What is needed: Repeat exactly what appears from the opening line of the listing to the line with "S = bpy.context.scene", inclusive.

Information given:
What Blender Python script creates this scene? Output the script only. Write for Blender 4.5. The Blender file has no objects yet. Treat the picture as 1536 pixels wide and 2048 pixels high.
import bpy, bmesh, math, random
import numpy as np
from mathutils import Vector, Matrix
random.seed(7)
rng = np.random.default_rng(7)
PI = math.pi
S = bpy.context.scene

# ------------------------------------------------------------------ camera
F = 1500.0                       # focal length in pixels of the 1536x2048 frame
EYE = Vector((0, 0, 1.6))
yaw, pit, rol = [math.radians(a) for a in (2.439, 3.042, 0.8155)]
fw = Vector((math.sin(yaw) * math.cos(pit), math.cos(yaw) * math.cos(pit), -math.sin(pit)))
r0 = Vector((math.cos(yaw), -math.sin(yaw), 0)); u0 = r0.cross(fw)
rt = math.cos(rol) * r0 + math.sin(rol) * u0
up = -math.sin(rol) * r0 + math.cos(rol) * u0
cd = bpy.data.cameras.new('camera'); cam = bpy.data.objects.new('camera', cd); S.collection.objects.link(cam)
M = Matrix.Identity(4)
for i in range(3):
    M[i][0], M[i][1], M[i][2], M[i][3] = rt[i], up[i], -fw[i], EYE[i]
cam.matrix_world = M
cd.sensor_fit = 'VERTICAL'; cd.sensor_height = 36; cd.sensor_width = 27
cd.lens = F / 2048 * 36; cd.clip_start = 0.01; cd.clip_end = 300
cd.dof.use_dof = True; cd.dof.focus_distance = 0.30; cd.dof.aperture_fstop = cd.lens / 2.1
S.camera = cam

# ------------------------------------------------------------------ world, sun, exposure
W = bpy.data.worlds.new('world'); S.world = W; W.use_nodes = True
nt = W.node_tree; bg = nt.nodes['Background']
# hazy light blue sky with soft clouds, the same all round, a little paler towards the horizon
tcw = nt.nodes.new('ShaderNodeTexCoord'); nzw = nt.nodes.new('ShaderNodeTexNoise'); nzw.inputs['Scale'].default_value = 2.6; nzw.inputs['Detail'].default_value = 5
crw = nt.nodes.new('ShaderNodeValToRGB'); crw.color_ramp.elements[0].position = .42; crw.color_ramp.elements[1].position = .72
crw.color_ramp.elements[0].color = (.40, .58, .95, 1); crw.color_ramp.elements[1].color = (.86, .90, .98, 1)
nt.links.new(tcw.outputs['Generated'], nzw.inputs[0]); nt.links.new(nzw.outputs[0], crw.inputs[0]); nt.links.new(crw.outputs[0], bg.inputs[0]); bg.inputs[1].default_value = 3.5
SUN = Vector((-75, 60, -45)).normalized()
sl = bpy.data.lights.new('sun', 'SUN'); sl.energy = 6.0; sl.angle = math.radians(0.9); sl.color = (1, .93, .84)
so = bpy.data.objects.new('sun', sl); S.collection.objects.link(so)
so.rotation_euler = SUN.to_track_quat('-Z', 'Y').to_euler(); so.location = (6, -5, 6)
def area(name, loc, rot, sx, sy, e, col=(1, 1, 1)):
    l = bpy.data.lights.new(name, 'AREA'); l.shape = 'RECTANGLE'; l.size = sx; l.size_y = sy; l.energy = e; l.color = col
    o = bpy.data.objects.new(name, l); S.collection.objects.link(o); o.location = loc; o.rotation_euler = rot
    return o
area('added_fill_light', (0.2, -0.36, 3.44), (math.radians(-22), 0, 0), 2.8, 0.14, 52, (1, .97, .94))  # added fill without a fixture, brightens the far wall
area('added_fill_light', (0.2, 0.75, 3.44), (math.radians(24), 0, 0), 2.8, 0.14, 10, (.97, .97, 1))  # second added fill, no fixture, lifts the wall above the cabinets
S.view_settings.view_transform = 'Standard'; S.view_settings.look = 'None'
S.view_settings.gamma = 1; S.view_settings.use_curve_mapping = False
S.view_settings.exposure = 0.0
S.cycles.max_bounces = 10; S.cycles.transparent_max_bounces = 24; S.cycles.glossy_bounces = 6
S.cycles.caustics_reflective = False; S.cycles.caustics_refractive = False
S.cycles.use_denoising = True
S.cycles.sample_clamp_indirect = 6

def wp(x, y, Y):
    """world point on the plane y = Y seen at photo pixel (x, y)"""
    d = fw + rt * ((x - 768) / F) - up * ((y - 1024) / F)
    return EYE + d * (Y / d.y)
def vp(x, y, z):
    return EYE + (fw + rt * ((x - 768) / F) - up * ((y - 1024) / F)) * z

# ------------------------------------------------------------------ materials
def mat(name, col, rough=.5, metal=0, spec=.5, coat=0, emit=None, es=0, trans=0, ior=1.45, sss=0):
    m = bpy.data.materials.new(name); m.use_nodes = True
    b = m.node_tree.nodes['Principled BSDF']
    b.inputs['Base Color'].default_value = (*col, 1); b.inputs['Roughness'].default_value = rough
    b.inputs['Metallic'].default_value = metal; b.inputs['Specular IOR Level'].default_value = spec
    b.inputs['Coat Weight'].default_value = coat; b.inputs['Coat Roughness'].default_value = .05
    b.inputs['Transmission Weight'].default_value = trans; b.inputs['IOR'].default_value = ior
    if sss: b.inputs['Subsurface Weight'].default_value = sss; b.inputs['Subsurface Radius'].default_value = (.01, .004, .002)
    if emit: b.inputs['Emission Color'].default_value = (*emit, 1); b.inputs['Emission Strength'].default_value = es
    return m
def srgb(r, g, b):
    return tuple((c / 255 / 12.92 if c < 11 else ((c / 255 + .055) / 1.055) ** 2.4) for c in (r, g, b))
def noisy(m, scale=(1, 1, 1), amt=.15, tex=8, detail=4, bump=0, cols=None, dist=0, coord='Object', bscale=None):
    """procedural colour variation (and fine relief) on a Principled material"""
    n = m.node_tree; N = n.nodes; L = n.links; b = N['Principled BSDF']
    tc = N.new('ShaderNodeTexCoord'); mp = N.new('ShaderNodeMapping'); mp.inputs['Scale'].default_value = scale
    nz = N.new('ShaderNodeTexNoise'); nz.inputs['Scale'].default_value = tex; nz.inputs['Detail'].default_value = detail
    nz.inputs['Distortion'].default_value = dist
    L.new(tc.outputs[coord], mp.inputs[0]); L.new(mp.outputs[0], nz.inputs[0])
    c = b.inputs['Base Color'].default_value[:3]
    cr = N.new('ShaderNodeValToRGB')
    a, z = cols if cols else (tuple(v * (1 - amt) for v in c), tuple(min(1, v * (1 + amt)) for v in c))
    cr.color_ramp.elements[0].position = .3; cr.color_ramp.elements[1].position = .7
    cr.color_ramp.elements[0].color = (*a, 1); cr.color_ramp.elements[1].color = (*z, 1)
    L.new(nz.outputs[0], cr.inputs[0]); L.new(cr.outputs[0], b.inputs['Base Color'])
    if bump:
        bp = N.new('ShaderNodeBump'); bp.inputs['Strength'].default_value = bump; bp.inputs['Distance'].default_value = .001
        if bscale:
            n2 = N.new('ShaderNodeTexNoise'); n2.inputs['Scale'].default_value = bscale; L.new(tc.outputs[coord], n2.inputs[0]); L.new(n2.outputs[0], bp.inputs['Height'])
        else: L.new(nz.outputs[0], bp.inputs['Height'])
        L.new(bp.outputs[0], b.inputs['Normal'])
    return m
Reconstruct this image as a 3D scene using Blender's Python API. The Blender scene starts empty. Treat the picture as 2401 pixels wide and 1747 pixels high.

Completed exercise:
What Blender Python script creates this scene? Output the script only. Write for Blender 4.5. The Blender file has no objects yet. Treat the picture as 1536 pixels wide and 2048 pixels high.
import bpy, bmesh, math, random
import numpy as np
from mathutils import Vector, Matrix
random.seed(7)
rng = np.random.default_rng(7)
PI = math.pi
S = bpy.context.scene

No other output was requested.